One important concern that the report outlines is that while the right to education has been a key element of human rights since the establishment of the U.N, there has been a progressive shift away from the original position that education should be free. Experience, it says, shows that with the decline in public expenditure, with a move away from free and compulsory education, there is almost always a deterioration in access and quality that inequitably impacts girls, minorities, other marginalised groups and the poor.

The report reiterates that education is a human right and a public good and that all fees and charges for primary school should be abolished. Some African countries have shown the way with success. Enrolment rates in Uganda, Burundi, Kenya and Malawi went up dramatically after the abolition of fees.

The quality of education matters too. The report is critical of the non-formal systems of education, which, it has been noticed, often turn out to be "second class education for second-class children". The ILO reports call for an evaluation of these systems to see if they have been "over-sold as a response to child labour". The report is also critical that the much-touted Millennium Development Goals do not have the elimination of child labour as a goal; as a result, it does not feature in poverty-reduction strategies. The World Bank Sourcebook on Poverty Reduction Strategies does not mention it all.
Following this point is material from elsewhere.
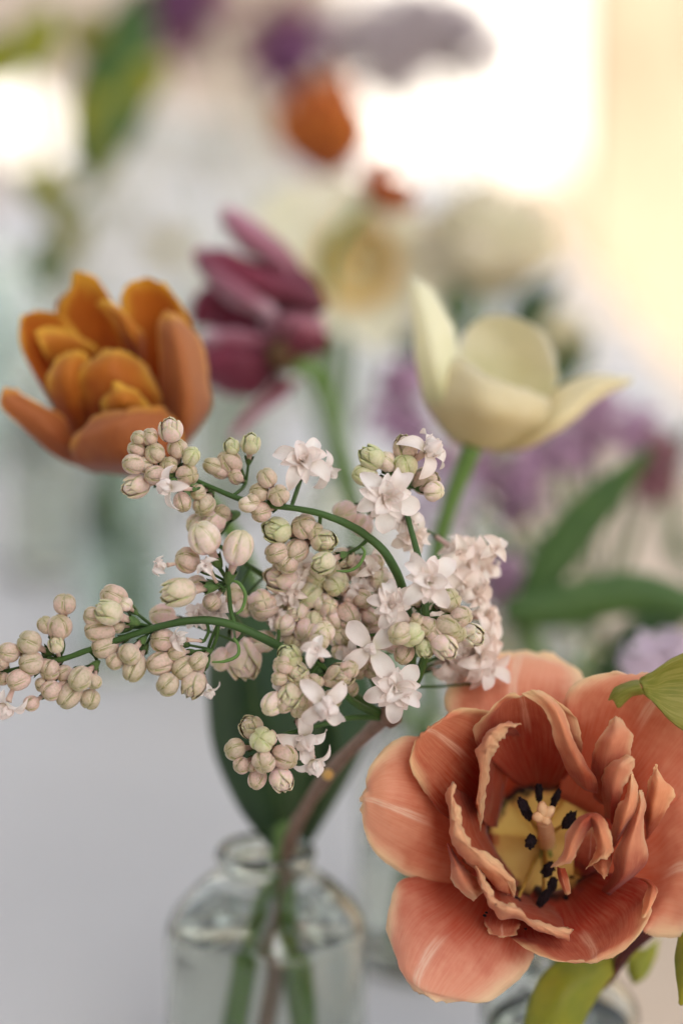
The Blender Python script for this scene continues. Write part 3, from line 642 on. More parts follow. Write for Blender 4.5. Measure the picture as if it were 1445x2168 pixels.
big = [
 ('peach_out', [[(720, 640, 28), (790, 640, 28), (860, 640, 28)], [(520, 420, 20), (720, 400, 24), (900, 400, 20)], [(405, 300, 24), (700, 220, 27), (1010, 250, 25)], [(450, 160, 32), (720, 110, 34), (1000, 160, 34)], [(600, 80, 38), (740, 55, 40), (880, 65, 40)]], dict(label='top petal, pinkish red, leaning back')),
 ('peach_out', [[(900, 700, 26), (1000, 750, 28), (1100, 800, 26)], [(930, 400, 14), (1150, 560, 18), (1300, 800, 14)], [(928, 260, 12), (1270, 350, 10), (1500, 620, 12)], [(1000, 185, 12), (1330, 250, 6), (1600, 480, 12)], [(1130, 152, 10), (1330, 190, 7), (1560, 330, 10)], [(1230, 165, 10), (1310, 170, 9), (1400, 220, 10)]], {}),
 ('peach_out', [[(1050, 950, 26), (1080, 1000, 28), (1100, 1050, 28)], [(1270, 760, 18), (1300, 1060, 18), (1250, 1250, 14)], [(1410, 540, 15), (1440, 1000, 10), (1300, 1300, 12)], [(1600, 540, 12), (1600, 1050, 4), (1430, 1300, 10)], [(1700, 850, 8), (1700, 1000, 6), (1600, 1200, 8)]], {}),
 ('peach_out', [[(520, 980, 26), (600, 1000, 28), (700, 1050, 26)], [(320, 1040, 16), (500, 1200, 10), (780, 1300, 14)], [(205, 1070, 12), (370, 1330, 1), (795, 1400, 12)], [(165, 1180, 8), (300, 1440, -3), (700, 1525, 8)], [(165, 1340, 6), (280, 1520, -4), (580, 1592, 5)], [(235, 1500, 2), (320, 1565, -2), (430, 1597, 2)]], dict(label='lower left petal, pink with a dark bruise')),
 ('peach_out', [[(560, 760, 26), (580, 820, 27), (590, 900, 26)], [(420, 480, 14), (450, 850, 16), (480, 1080, 18)], [(250, 430, 10), (300, 790, 6), (300, 1065, 15)], [(130, 490, 8), (160, 735, 3), (150, 985, 12)], [(66, 610, 8), (70, 705, 5), (62, 870, 10)], [(44, 680, 8), (40, 712, 8), (44, 770, 9)]], dict(label='left petal with a pale central stripe')),
 ('peach', [[(600, 820, 24), (640, 780, 26), (660, 700, 26)], [(420, 790, 10), (560, 600, 16), (700, 450, 16)], [(330, 690, 4), (470, 500, 7), (640, 340, 10)], [(255, 570, 2), (370, 420, 3), (540, 308, 5)], [(262, 480, 2), (330, 400, 1), (440, 318, 4)], [(300, 430, 2), (340, 397, 2), (375, 380, 3)]], {}),
 ('peach', [[(800, 1080, 26), (900, 1100, 28), (1050, 1020, 26)], [(700, 1280, 10), (960, 1240, 14), (1240, 1048, 12)], [(708, 1320, 4), (1010, 1300, 9), (1325, 1090, 5)], [(780, 1380, 0), (1050, 1360, 2), (1312, 1180, 0)], [(900, 1415, -3), (1060, 1400, -3), (1275, 1270, -3)], [(1000, 1420, -3), (1060, 1422, -4), (1150, 1385, -3)]], dict(label='bottom petal with pale veins')),
 ('peach_lip', [[(1245, 1050, 6), (1275, 1052, 4), (1300, 1060, 3)], [(1290, 1080, 2), (1310, 1090, -1), (1326, 1100, -1)], [(1272, 1130, 1), (1300, 1140, -3), (1322, 1140, -2)], [(1266, 1180, 0), (1285, 1190, -3), (1302, 1180, -3)], [(1262, 1225, -2), (1270, 1225, -3), (1280, 1220, -3)]], {}),
 # inner petals
 ('peach', [[(480, 640, 30), (560, 640, 30), (660, 640, 30)], [(300, 470, 12), (530, 430, 20), (800, 480, 14)], [(185, 340, 4), (500, 240, 12), (835, 380, 6)], [(215, 220, -1), (480, 130, 5), (815, 250, 3)], [(290, 130, -3), (470, 75, -1), (740, 140, 0)], [(420, 65, -4), (480, 45, -4), (600, 50, -3)]], E),
 ('peach_lip', [[(800, 600, 4), (860, 640, 0), (925, 658, 6)], [(745, 520, -4), (830, 520, -9), (920, 580, -2)], [(690, 400, -7), (770, 390, -12), (850, 450, -4)], [(655, 270, -8), (720, 250, -13), (790, 350, -4)], [(628, 190, -8), (680, 150, -11), (760, 260, -4)], [(560, 110, -6), (620, 80, -8), (700, 130, -4)], [(470, 52, -4), (530, 30, -5), (600, 45, -4)]], Einn),
 ('peach_lip', [[(220, 890, 8), (212, 820, 6), (200, 765, 8), (260, 850, 18), (380, 880, 30)], [(235, 660, 2), (213, 680, 0), (190, 715, 3), (280, 700, 16), (400, 760, 29)], [(265, 510, -4), (235, 500, -7), (215, 560, -2), (290, 520, 14), (420, 650, 27)], [(303, 410, -7), (250, 400, -11), (193, 420, -4), (300, 420, 12), (440, 600, 26)], [(315, 345, -8), (265, 315, -12), (215, 350, -4), (330, 330, 12), (480, 560, 26)], [(380, 280, -8), (330, 262, -11), (290, 275, -4), (390, 300, 12), (500, 550, 26)], [(465, 236, -7), (430, 232, -8), (390, 232, -4), (450, 290, 12), (520, 540, 26)]], ES),
 ('peach_lip', [[(52, 583, -4), (48, 592, -5), (42, 600, -3), (90, 640, 8), (330, 760, 26)], [(68, 700, -5), (40, 680, -8), (15, 665, -3), (110, 720, 8), (340, 800, 26)], [(92, 800, -6), (60, 800, -10), (33, 800, -3), (150, 820, 9), (350, 850, 27)], [(118, 893, -8), (80, 920, -12), (50, 950, -4), (170, 900, 9), (360, 920, 28)], [(205, 985, -8), (160, 1000, -11), (115, 1040, -4), (230, 1000, 10), (380, 980, 28)], [(310, 1060, -6), (270, 1100, -9), (225, 1135, -3), (310, 1090, 12), (410, 1050, 29)], [(405, 1160, -3), (365, 1180, -6), (320, 1220, 0), (400, 1200, 12), (450, 1120, 29)], [(415, 1262, 2), (400, 1264, 2), (380, 1262, 4), (430, 1240, 14), (470, 1150, 30)]], ES),
 ('peach_lip', [[(118, 1043, 2), (118, 1052, 0), (118, 1062, 2), (180, 1070, 10), (300, 1110, 24)], [(203, 1095, -4), (196, 1115, -7), (200, 1145, -2), (260, 1140, 10), (350, 1160, 27)], [(243, 1190, -6), (238, 1220, -10), (248, 1260, -4), (330, 1210, 12), (420, 1190, 28)], [(300, 1262, -7), (280, 1300, -11), (290, 1345, -4), (370, 1260, 11), (450, 1200, 28)], [(362, 1322, -8), (340, 1360, -12), (335, 1408, -4), (420, 1310, 10), (480, 1210, 28)], [(410, 1330, -8), (430, 1375, -11), (450, 1420, -3), (470, 1330, 10), (520, 1220, 29)], [(500, 1390, -6), (530, 1440, -9), (560, 1485, -2), (540, 1350, 12), (560, 1230, 29)], [(620, 1450, -4), (650, 1495, -6), (680, 1528, 0), (620, 1380, 14), (600, 1230, 29)], [(772, 1492, 0), (762, 1515, -1), (745, 1542, 2), (720, 1430, 14), (650, 1230, 30)]], ES),
 ('peach_lip', [[(16, 962, -1), (20, 960, -2), (28, 965, 0)], [(38, 1080, 0), (60, 1050, -4), (85, 1060, 4)], [(36, 1165, -2), (90, 1130, -7), (160, 1140, 4)], [(95, 1250, -1), (140, 1210, -5), (225, 1200, 5)], [(180, 1302, 1), (205, 1285, -2), (235, 1255, 3)]], Einn),
 ('peach', [[(300, 1300, 14), (400, 1300, 14), (480, 1330, 14)], [(242, 1420, 6), (350, 1440, 4), (460, 1440, 6)], [(265, 1490, 5), (350, 1510, 3), (450, 1480, 6)], [(300, 1518, 5), (350, 1526, 4), (430, 1510, 6)]], E),
 ('peach_lip', [[(900, 680, 18), (950, 720, 14), (1000, 740, 14)], [(888, 490, 2), (980, 520, -3), (1100, 500, 2)], [(920, 350, -4), (1010, 370, -10), (1125, 395, -3)], [(985, 255, -6), (1055, 265, -10), (1138, 305, -5)], [(1028, 196, -7), (1045, 190, -7), (1075, 208, -7)]], Einn),
 ('peach_lip', [[(970, 800, 12), (1000, 820, 6), (1020, 860, 8)], [(953, 620, 2), (1010, 660, -6), (1060, 720, -2)], [(955, 520, -2), (1030, 560, -10), (1082, 620, -6)], [(1000, 470, -5), (1070, 490, -12), (1125, 545, -7)], [(1100, 424, -8), (1135, 435, -10), (1156, 465, -8)]], Einn),
 ('peach_lip', [[(1012, 960, 10), (1022, 975, 6), (1032, 985, 8)], [(1015, 870, 2), (1060, 890, -6), (1120, 835, 0)], [(1045, 740, -4), (1100, 780, -10), (1172, 740, -3)], [(1092, 675, -5), (1130, 660, -9), (1172, 630, -4)], [(1118, 560, -3), (1130, 528, -5), (1142, 545, -3)]], Einn),
 ('peach_lip', [[(950, 1250, 18), (975, 1262, 12), (1000, 1275, 12)], [(1026, 1130, 6), (1080, 1170, -4), (1190, 1115, 4)], [(1030, 1010, 0), (1110, 1030, -8), (1230, 1005, 0)], [(1105, 860, -2), (1150, 880, -8), (1205, 870, 0)], [(1163, 735, -4), (1190, 745, -6), (1218, 720, 0)], [(1175, 640, -4), (1187, 636, -4), (1205, 655, -3)]], Einn),
 ('peach_lip', [[(1218, 940, 14), (1223, 930, 13), (1228, 935, 13)], [(1215, 760, 6), (1250, 800, 2), (1310, 820, 6)], [(1230, 620, 3), (1290, 660, -1), (1380, 700, 4)], [(1262, 520, 2), (1300, 580, 0), (1392, 630, 3)], [(1278, 482, 2), (1286, 490, 2), (1310, 600, 2)]], Einn),
 ('peach', [[(780, 1150, 30), (850, 1190, 30), (930, 1150, 30)], [(790, 1010, 12), (880, 1020, 9), (960, 1020, 9)], [(860, 850, -6), (890, 860, -7), (930, 860, -7)]], E),
 ('peach_lip', [[(870, 776, -10), (888, 800, -12), (893, 858, -8)], [(800, 812, -10), (830, 850, -15), (855, 905, -8)], [(735, 900, -8), (780, 950, -14), (806, 1000, -6)], [(708, 1030, -6), (740, 1055, -12), (772, 1072, -5)], [(642, 1105, -4), (665, 1100, -8), (690, 1088, -3)]], Einn),
 ('peach_lip', [[(868, 776, -10), (885, 800, -12), (890, 855, -8)], [(945, 790, -10), (925, 840, -14), (905, 885, -6)], [(1000, 880, -8), (950, 930, -12), (915, 980, -2)], [(1023, 980, -6), (965, 1010, -9), (885, 1060, 0)], [(1010, 1035, -4), (930, 1070, -6), (850, 1120, 4)]], Einn),
 ('peach_lip', [[(905, 1055, 6), (950, 1040, 2), (1018, 1020, 4)], [(900, 1100, 4), (960, 1125, 0), (1008, 1090, 4)], [(958, 1160, 2), (970, 1172, 2), (982, 1150, 2)]], Einn),
 ('peach', [[(682, 1100, 0), (700, 1110, -2), (730, 1110, 0)], [(690, 1180, 4), (720, 1190, 2), (755, 1190, 4)], [(730, 1265, 8), (745, 1275, 8), (765, 1262, 8)]], E),
]
shaped(tul, big, c3, .600, nu=22, nv=34, amp=.0009)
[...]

While debates may rage about what kind of work constitutes child labour or whether the systems of mainstream education are meaningful or not, for the vast majority there is no system of education in place at all. Social mobilisation without state support is meaningless. This has to be accompanied with affirmative action and compulsory free, quality education. As the report says, "If Brazil and China can manage this historical transition, other countries can too."